Reproduce the following material exactly, including every line.
# Dataset content start
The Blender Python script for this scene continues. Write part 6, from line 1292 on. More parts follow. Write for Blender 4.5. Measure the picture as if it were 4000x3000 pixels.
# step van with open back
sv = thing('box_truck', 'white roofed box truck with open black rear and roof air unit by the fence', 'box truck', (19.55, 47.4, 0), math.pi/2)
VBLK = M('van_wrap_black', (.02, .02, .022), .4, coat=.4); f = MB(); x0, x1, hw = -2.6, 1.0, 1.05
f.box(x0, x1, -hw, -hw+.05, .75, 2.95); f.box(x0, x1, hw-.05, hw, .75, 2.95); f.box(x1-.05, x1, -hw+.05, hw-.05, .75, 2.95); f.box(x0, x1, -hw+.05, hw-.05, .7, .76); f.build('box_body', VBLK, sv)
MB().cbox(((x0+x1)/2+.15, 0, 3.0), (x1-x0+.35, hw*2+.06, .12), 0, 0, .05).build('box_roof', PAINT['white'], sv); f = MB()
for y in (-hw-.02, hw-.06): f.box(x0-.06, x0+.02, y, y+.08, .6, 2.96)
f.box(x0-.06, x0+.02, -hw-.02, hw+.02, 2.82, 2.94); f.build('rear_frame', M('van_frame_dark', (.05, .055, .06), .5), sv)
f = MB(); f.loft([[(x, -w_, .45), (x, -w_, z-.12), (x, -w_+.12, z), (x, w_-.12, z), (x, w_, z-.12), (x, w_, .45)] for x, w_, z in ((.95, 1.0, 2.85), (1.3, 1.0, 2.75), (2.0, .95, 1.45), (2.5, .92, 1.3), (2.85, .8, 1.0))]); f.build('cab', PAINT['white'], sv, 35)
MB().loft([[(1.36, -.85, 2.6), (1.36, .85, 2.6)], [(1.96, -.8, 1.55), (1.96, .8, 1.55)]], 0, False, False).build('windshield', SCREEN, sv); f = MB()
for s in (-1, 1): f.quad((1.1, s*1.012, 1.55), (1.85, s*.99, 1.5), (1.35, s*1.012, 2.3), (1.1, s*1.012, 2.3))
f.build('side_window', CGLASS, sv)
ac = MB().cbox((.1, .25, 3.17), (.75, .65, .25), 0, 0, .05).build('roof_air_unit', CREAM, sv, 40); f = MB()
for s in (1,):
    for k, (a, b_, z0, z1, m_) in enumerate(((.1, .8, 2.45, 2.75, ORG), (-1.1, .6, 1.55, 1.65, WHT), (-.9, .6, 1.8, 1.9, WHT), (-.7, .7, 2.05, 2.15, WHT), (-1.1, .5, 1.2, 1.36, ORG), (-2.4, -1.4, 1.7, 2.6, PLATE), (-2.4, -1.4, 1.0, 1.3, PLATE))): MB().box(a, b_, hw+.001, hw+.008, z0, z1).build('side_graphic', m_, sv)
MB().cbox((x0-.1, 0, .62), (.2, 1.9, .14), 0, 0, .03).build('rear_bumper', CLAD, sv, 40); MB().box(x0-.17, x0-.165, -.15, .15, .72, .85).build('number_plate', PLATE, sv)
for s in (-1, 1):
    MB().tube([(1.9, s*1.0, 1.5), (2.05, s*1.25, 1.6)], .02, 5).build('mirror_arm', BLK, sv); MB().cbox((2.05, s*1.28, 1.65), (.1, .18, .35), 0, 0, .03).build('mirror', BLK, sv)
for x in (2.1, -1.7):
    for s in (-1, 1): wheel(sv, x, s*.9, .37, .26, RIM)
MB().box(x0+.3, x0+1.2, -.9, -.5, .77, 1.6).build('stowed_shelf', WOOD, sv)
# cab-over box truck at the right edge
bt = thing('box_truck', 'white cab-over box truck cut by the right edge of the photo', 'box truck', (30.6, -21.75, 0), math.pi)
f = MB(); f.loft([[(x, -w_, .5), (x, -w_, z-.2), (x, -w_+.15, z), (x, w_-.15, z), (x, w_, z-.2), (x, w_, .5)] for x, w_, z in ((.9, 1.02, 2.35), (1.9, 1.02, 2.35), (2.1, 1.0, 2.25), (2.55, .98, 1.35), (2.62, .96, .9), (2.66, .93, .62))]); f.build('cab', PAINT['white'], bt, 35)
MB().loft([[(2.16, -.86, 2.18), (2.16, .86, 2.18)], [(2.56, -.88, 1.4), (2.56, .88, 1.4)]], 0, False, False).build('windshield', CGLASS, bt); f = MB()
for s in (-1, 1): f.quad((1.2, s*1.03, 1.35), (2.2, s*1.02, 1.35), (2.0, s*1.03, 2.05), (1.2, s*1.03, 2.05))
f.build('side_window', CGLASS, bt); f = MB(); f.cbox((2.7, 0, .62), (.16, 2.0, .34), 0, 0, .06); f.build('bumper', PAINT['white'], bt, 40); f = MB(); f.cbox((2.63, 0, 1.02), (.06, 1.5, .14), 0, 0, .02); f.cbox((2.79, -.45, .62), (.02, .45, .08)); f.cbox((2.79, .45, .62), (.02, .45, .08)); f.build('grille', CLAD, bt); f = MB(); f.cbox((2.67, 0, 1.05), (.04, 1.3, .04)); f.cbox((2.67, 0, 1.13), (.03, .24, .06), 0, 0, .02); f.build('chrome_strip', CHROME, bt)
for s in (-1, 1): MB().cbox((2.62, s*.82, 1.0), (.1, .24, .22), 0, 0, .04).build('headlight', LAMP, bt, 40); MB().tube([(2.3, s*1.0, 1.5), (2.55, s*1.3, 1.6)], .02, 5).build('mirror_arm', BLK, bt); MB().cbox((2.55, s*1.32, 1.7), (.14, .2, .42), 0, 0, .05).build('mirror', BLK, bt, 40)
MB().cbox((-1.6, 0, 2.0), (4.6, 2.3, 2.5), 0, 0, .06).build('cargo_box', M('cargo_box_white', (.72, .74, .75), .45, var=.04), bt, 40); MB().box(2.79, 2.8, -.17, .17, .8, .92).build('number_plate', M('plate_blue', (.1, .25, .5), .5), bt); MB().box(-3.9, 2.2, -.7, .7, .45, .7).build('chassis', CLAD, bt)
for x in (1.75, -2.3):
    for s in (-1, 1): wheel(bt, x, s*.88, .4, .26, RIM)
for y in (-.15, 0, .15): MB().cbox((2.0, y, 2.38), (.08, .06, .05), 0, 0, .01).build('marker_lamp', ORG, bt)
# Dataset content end
▶ **Correct response**
The Blender Python script for this scene continues. Write part 6, from line 1292 on. More parts follow. Write for Blender 4.5. Measure the picture as if it were 4000x3000 pixels.
# step van with open back
sv = thing('box_truck', 'white roofed box truck with open black rear and roof air unit by the fence', 'box truck', (19.55, 47.4, 0), math.pi/2)
VBLK = M('van_wrap_black', (.02, .02, .022), .4, coat=.4); f = MB(); x0, x1, hw = -2.6, 1.0, 1.05
f.box(x0, x1, -hw, -hw+.05, .75, 2.95); f.box(x0, x1, hw-.05, hw, .75, 2.95); f.box(x1-.05, x1, -hw+.05, hw-.05, .75, 2.95); f.box(x0, x1, -hw+.05, hw-.05, .7, .76); f.build('box_body', VBLK, sv)
MB().cbox(((x0+x1)/2+.15, 0, 3.0), (x1-x0+.35, hw*2+.06, .12), 0, 0, .05).build('box_roof', PAINT['white'], sv); f = MB()
for y in (-hw-.02, hw-.06): f.box(x0-.06, x0+.02, y, y+.08, .6, 2.96)
f.box(x0-.06, x0+.02, -hw-.02, hw+.02, 2.82, 2.94); f.build('rear_frame', M('van_frame_dark', (.05, .055, .06), .5), sv)
f = MB(); f.loft([[(x, -w_, .45), (x, -w_, z-.12), (x, -w_+.12, z), (x, w_-.12, z), (x, w_, z-.12), (x, w_, .45)] for x, w_, z in ((.95, 1.0, 2.85), (1.3, 1.0, 2.75), (2.0, .95, 1.45), (2.5, .92, 1.3), (2.85, .8, 1.0))]); f.build('cab', PAINT['white'], sv, 35)
MB().loft([[(1.36, -.85, 2.6), (1.36, .85, 2.6)], [(1.96, -.8, 1.55), (1.96, .8, 1.55)]], 0, False, False).build('windshield', SCREEN, sv); f = MB()
for s in (-1, 1): f.quad((1.1, s*1.012, 1.55), (1.85, s*.99, 1.5), (1.35, s*1.012, 2.3), (1.1, s*1.012, 2.3))
f.build('side_window', CGLASS, sv)
ac = MB().cbox((.1, .25, 3.17), (.75, .65, .25), 0, 0, .05).build('roof_air_unit', CREAM, sv, 40); f = MB()
for s in (1,):
    for k, (a, b_, z0, z1, m_) in enumerate(((.1, .8, 2.45, 2.75, ORG), (-1.1, .6, 1.55, 1.65, WHT), (-.9, .6, 1.8, 1.9, WHT), (-.7, .7, 2.05, 2.15, WHT), (-1.1, .5, 1.2, 1.36, ORG), (-2.4, -1.4, 1.7, 2.6, PLATE), (-2.4, -1.4, 1.0, 1.3, PLATE))): MB().box(a, b_, hw+.001, hw+.008, z0, z1).build('side_graphic', m_, sv)
MB().cbox((x0-.1, 0, .62), (.2, 1.9, .14), 0, 0, .03).build('rear_bumper', CLAD, sv, 40); MB().box(x0-.17, x0-.165, -.15, .15, .72, .85).build('number_plate', PLATE, sv)
for s in (-1, 1):
    MB().tube([(1.9, s*1.0, 1.5), (2.05, s*1.25, 1.6)], .02, 5).build('mirror_arm', BLK, sv); MB().cbox((2.05, s*1.28, 1.65), (.1, .18, .35), 0, 0, .03).build('mirror', BLK, sv)
for x in (2.1, -1.7):
    for s in (-1, 1): wheel(sv, x, s*.9, .37, .26, RIM)
MB().box(x0+.3, x0+1.2, -.9, -.5, .77, 1.6).build('stowed_shelf', WOOD, sv)
# cab-over box truck at the right edge
bt = thing('box_truck', 'white cab-over box truck cut by the right edge of the photo', 'box truck', (30.6, -21.75, 0), math.pi)
f = MB(); f.loft([[(x, -w_, .5), (x, -w_, z-.2), (x, -w_+.15, z), (x, w_-.15, z), (x, w_, z-.2), (x, w_, .5)] for x, w_, z in ((.9, 1.02, 2.35), (1.9, 1.02, 2.35), (2.1, 1.0, 2.25), (2.55, .98, 1.35), (2.62, .96, .9), (2.66, .93, .62))]); f.build('cab', PAINT['white'], bt, 35)
MB().loft([[(2.16, -.86, 2.18), (2.16, .86, 2.18)], [(2.56, -.88, 1.4), (2.56, .88, 1.4)]], 0, False, False).build('windshield', CGLASS, bt); f = MB()
for s in (-1, 1): f.quad((1.2, s*1.03, 1.35), (2.2, s*1.02, 1.35), (2.0, s*1.03, 2.05), (1.2, s*1.03, 2.05))
f.build('side_window', CGLASS, bt); f = MB(); f.cbox((2.7, 0, .62), (.16, 2.0, .34), 0, 0, .06); f.build('bumper', PAINT['white'], bt, 40); f = MB(); f.cbox((2.63, 0, 1.02), (.06, 1.5, .14), 0, 0, .02); f.cbox((2.79, -.45, .62), (.02, .45, .08)); f.cbox((2.79, .45, .62), (.02, .45, .08)); f.build('grille', CLAD, bt); f = MB(); f.cbox((2.67, 0, 1.05), (.04, 1.3, .04)); f.cbox((2.67, 0, 1.13), (.03, .24, .06), 0, 0, .02); f.build('chrome_strip', CHROME, bt)
for s in (-1, 1): MB().cbox((2.62, s*.82, 1.0), (.1, .24, .22), 0, 0, .04).build('headlight', LAMP, bt, 40); MB().tube([(2.3, s*1.0, 1.5), (2.55, s*1.3, 1.6)], .02, 5).build('mirror_arm', BLK, bt); MB().cbox((2.55, s*1.32, 1.7), (.14, .2, .42), 0, 0, .05).build('mirror', BLK, bt, 40)
MB().cbox((-1.6, 0, 2.0), (4.6, 2.3, 2.5), 0, 0, .06).build('cargo_box', M('cargo_box_white', (.72, .74, .75), .45, var=.04), bt, 40); MB().box(2.79, 2.8, -.17, .17, .8, .92).build('number_plate', M('plate_blue', (.1, .25, .5), .5), bt); MB().box(-3.9, 2.2, -.7, .7, .45, .7).build('chassis', CLAD, bt)
for x in (1.75, -2.3):
    for s in (-1, 1): wheel(bt, x, s*.88, .4, .26, RIM)
for y in (-.15, 0, .15): MB().cbox((2.0, y, 2.38), (.08, .06, .05), 0, 0, .01).build('marker_lamp', ORG, bt)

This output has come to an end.